Há um ano e meio eu namoro um cara simplesmente fantástico, que me respeita e é meu principal incentivador. Nós conversamos sobre tudo, de futilidades ao sentido da vida e machismo/feminismo. E aí é que costumamos ter problemas porque, por mais que ele se esforce em compreender, ele é homem. Ele nunca teve uma história de horror, nunca recebeu cantada na rua, nunca foi beijado à força. Então ele não entende algumas coisas. 
E eu também não entendo o ponto de vista dele. Deve ser realmente horrível ser automaticamente condenado por coisas das quais ele nunca fez. Porque a gente faz isso, mesmo que inconscientemente. A gente considera todos os homens estupradores em potencial. Mesmo que muitos sejam, não são todos, e os que não são se sentem ofendidos. Acredito que se mostramos a eles, homens, o quanto as coisas são mais graves do que eles conseguem enxergar, eles podem nos compreender melhor e talvez lutar ao nosso lado
Ontem eu resolvi abrir boa parte da minha vida ao meu namorado. Contei como desde a menarca (eu tinha 9 anos) eu enfrento abusos e cantadas e perguntei a ele quais os tipos de preocupações que ele tinha na mesma idade. Imagino que a possibilidade se ser estuprado não seja uma delas. Contei tudo por e-mail, porque não tenho condições de falar sobre isso cara a cara. Fiz questão de enfatizar que não é só comigo que acontece e nem que foram casos isolados. Acontece com todo mundo, o tempo todo. Sem critério algum. 
Eu pretendo algum dia conseguir falar sobre tudo isso abertamente, pra qualquer pessoa. Porque nada do que já me aconteceu é culpa minha. A vergonha não deveria ser minha. Não sou eu quem deveria ter problemas em falar sobre o assunto. 
Acredito que ajudaria muito a todas nós se quebrássemos esse silêncio. Se disséssemos: "Sim, eu fui abusada e a culpa não é minha." Não é vergonha nenhuma. 

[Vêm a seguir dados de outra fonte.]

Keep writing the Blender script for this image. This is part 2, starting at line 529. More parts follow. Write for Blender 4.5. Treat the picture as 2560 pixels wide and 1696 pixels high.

Não é algo que dependa de nós. E acho que o fato de ser tudo velado só dá força aos abusadores. Se ninguém sabe o que está acontecendo, como alguém pode nos ajudar? Se todo mundo acha que é uma bobeira, um elogio na rua, uma passadinha de mão inocente, como isso pode não acontecer? Quem deixaria de cometer esse "ato inocente" só porque uma feminista reclamona falou que é errado?